Standard & Poor's School Evaluation Services
September 2002
The Gadfly has previously grumped that Standard & Poor's much-discussed School Evaluation Services (SES) left something to be desired. (See, for example, Ray Domanico's guest editorial from November 2001 at http://www.edexcellence.net/gadfly/issue.cfm?issue=82#1249.) The biggest problem then was that the data SES provided to its two main client states, Pennsylvania and Michigan, were all district wide, not school-specific. Our spirits lifted when SES issued terrific school-level reports on charter schools sponsored by Central Michigan University. (See http://www.edexcellence.net/gadfly/issue.cfm?issue=50#1377.) Now we're even cheerier, for the latest evolution of SES analytic offerings is getting really useful.
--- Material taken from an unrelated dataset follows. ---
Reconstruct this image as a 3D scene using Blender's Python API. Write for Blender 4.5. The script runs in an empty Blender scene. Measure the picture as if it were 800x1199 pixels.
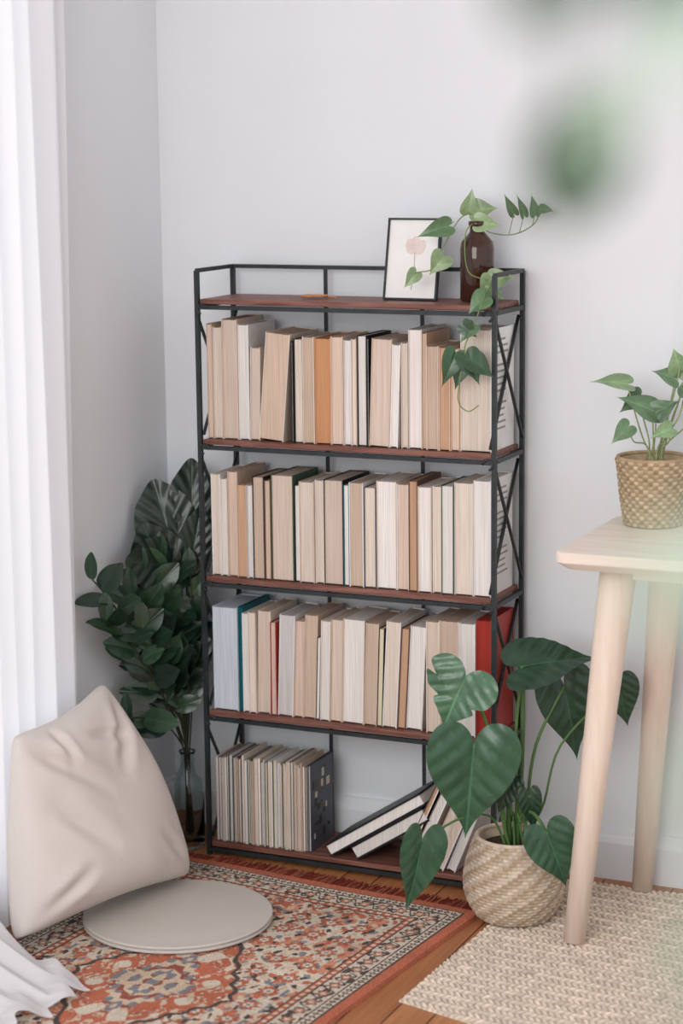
import bpy, bmesh, math, random
import numpy as np
from mathutils import Vector, Matrix, noise

random.seed(7); rng = np.random.default_rng(7)
scene = bpy.context.scene
try:
    scene.view_settings.view_transform = 'Standard'
    scene.view_settings.look = 'None'
except Exception: pass

def srgb(r, g, b):
    f = lambda c: (c/255/12.92) if c/255 <= 0.04045 else ((c/255+0.055)/1.055)**2.4
    return (f(r), f(g), f(b), 1.0)

# ------------------------------------------------------------------ materials
def new_mat(name, col=(0.8,0.8,0.8,1), rough=0.6, metal=0.0, spec=0.5, trans=0.0, ior=1.45):
    m = bpy.data.materials.new(name); m.use_nodes = True
    b = m.node_tree.nodes['Principled BSDF']
    b.inputs['Base Color'].default_value = col
    b.inputs['Roughness'].default_value = rough
    b.inputs['Metallic'].default_value = metal
    b.inputs['Specular IOR Level'].default_value = spec
    b.inputs['Transmission Weight'].default_value = trans
    b.inputs['IOR'].default_value = ior
    return m

def nd(m, t, **kw):
    n = m.node_tree.nodes.new(t)
    for k, v in kw.items():
        if k in n.inputs: n.inputs[k].default_value = v
        else: setattr(n, k, v)
    return n
def lk(m, a, b): m.node_tree.links.new(a, b)
def bsdf(m): return m.node_tree.nodes['Principled BSDF']

def noise_mat(name, c1, c2, scale=5, stretch=(1,1,1), rough=0.6, bump=0.0, spec=0.4, detail=4, lo=0.35, hi=0.65, bdist=0.002):
    m = new_mat(name, c1, rough, spec=spec)
    tc = nd(m, 'ShaderNodeTexCoord'); mp = nd(m, 'ShaderNodeMapping'); mp.inputs['Scale'].default_value = stretch
    nz = nd(m, 'ShaderNodeTexNoise', Scale=scale, Detail=detail)
    cr = nd(m, 'ShaderNodeValToRGB')
    cr.color_ramp.elements[0].position = lo; cr.color_ramp.elements[0].color = c1
    cr.color_ramp.elements[1].position = hi; cr.color_ramp.elements[1].color = c2
    lk(m, tc.outputs['Object'], mp.inputs['Vector']); lk(m, mp.outputs['Vector'], nz.inputs['Vector'])
    lk(m, nz.outputs['Fac'], cr.inputs['Fac']); lk(m, cr.outputs['Color'], bsdf(m).inputs['Base Color'])
    if bump:
        bp = nd(m, 'ShaderNodeBump', Strength=bump, Distance=bdist)
        lk(m, nz.outputs['Fac'], bp.inputs['Height']); lk(m, bp.outputs['Normal'], bsdf(m).inputs['Normal'])
    return m

def attr_mat(name, rough=0.6, spec=0.4, nscale=60, stretch=(1,1,1), amt=0.15, bump=0.0, bd=0.001):
    m = new_mat(name, rough=rough, spec=spec)
    at = nd(m, 'ShaderNodeAttribute', attribute_name='Col')
    tc = nd(m, 'ShaderNodeTexCoord'); mp = nd(m, 'ShaderNodeMapping'); mp.inputs['Scale'].default_value = stretch
    nz = nd(m, 'ShaderNodeTexNoise', Scale=nscale, Detail=3)
    mr = nd(m, 'ShaderNodeMapRange'); mr.inputs['From Min'].default_value=0.3; mr.inputs['From Max'].default_value=0.7
    mr.inputs['To Min'].default_value = 1-amt; mr.inputs['To Max'].default_value = 1+amt*0.5
    vm = nd(m, 'ShaderNodeVectorMath', operation='SCALE')
    lk(m, tc.outputs['Object'], mp.inputs['Vector']); lk(m, mp.outputs['Vector'], nz.inputs['Vector'])
    lk(m, nz.outputs['Fac'], mr.inputs['Value']); lk(m, at.outputs['Color'], vm.inputs[0]); lk(m, mr.outputs['Result'], vm.inputs['Scale'])
    lk(m, vm.outputs['Vector'], bsdf(m).inputs['Base Color'])
    if bump:
        bp = nd(m, 'ShaderNodeBump', Strength=bump, Distance=bd)
        lk(m, nz.outputs['Fac'], bp.inputs['Height']); lk(m, bp.outputs['Normal'], bsdf(m).inputs['Normal'])
    return m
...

New district-level AND school-level reports for Michigan are accompanied by flexible analytic tools that can be accessed by policymakers, educators, analysts, and parents alike. You'll find a general description of these new offerings at
http://ses.standardandpoors.com/ and a revealing new analysis of Michigan school districts at http://ses.standardandpoors.com/pdf/mi_findings.pdf ("Beyond the Averages: Michigan School Trends"). Particularly tantalizing is S&P's newly developed "performance cost index," a way of comparing the dollar cost of attaining various education results, such as high-school graduation or passing levels on the Michigan assessment. Also available in this report is a discussion of Michigan districts that "achieve more with less", i.e. that get extra educational bang for the buck. Better still, if you poke into the Michigan portion of the SES website, you can now get down to the building level for every public school in the state and there you can learn a lot about their performance on state tests, that performance disaggregated by student group (as NCLB requires), staffing ratios and more, including comparisons of individual schools to their counties and the state. It's still not perfect; for example, cost data are not available at the building level, there's no simplified "school report card" for parents, and some other things one might want to know about a school (such as its teachers' qualifications) are not there yet, either. Nor does it track performance against specific academic standards or give teachers (and parents) feedback on their own students. (Other excellent systems do, such as Project Achieve, which you can find at www.projectachieve.com, and Schoolnet, at www.schoolnet.com.) But S&P's SES is emerging as a terrific building-and-district-level information system and the only one we've seen that seeks to link school-system performance to the cost of producing it.